1911—Frank M. Snowden is born in York County, Va. The Harvard educated Snowden would become a prominent professor at Washington, D.C.’s, Howard University and a leading authority on Blacks in ancient history. His major works include “Blacks in Antiquity: Ethiopians in the Greco-Roman Experience” and “Before Color Prejudice: The Ancient View of Blacks.” Snowden documented that “Ethiopians pioneered religion” and played a major role in the development of the greatness of ancient Egypt. Snowden also showed that Blacks influenced the development of both ancient Greek and Roman societies working in capacities ranging from musicians to scholars. Snowden died in February 2007 at the age of 95.
Muhammad Ali

1942—Heavyweight boxing champion Muhammad Ali is born Cassius Marcellus Clay in Louisville, Ky.

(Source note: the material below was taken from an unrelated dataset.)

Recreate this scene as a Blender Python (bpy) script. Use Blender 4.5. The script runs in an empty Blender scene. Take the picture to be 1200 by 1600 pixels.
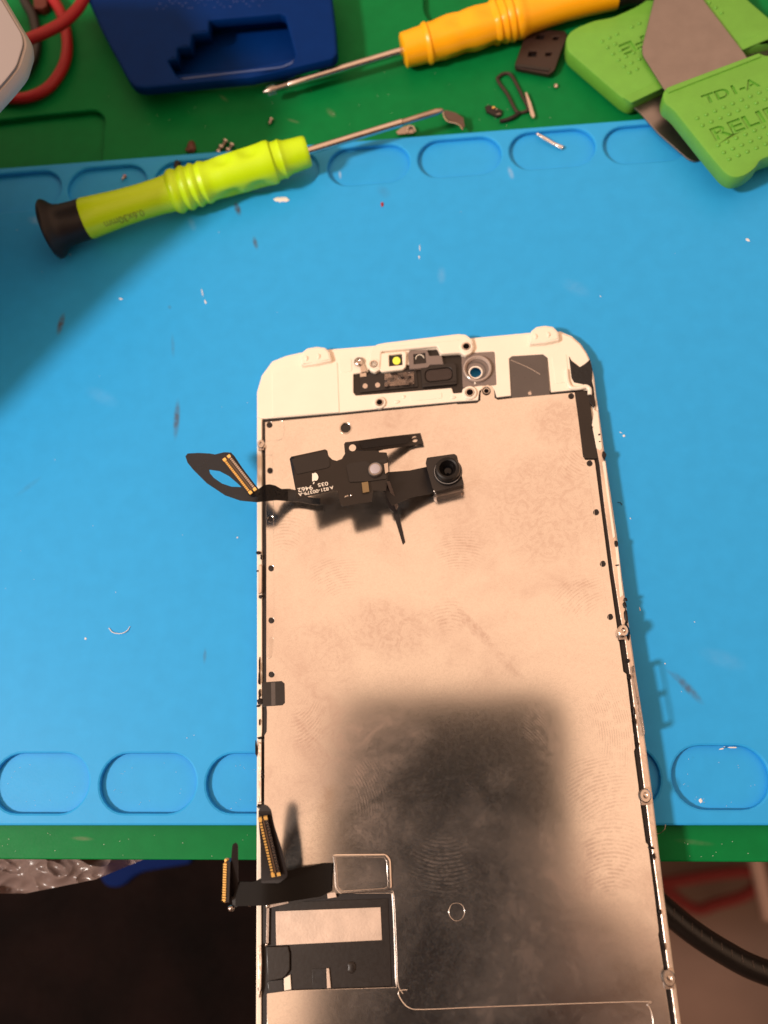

Ali would join the Nation of Islam and become a major opponent of the U.S. war in Vietnam. He would later split with Malcolm X when Malcolm broke away from the Nation of Islam.
1944—The so-called Port of Chicago Mutiny takes place. In the middle of America’s involvement in World War II, an ammunitions depot at Port Chicago, Calif., explodes killing 320 men—most of them Black. It was the worse stateside disaster in U.S. military history. However, when 258 surviving Black soldiers refused to return to work until they received certain safety guarantees, their refusal was labeled a mutiny by military authorities. Fifty of the soldiers were convicted of mutiny and jailed. However, after the war, President Harry S. Truman commuted their sentences.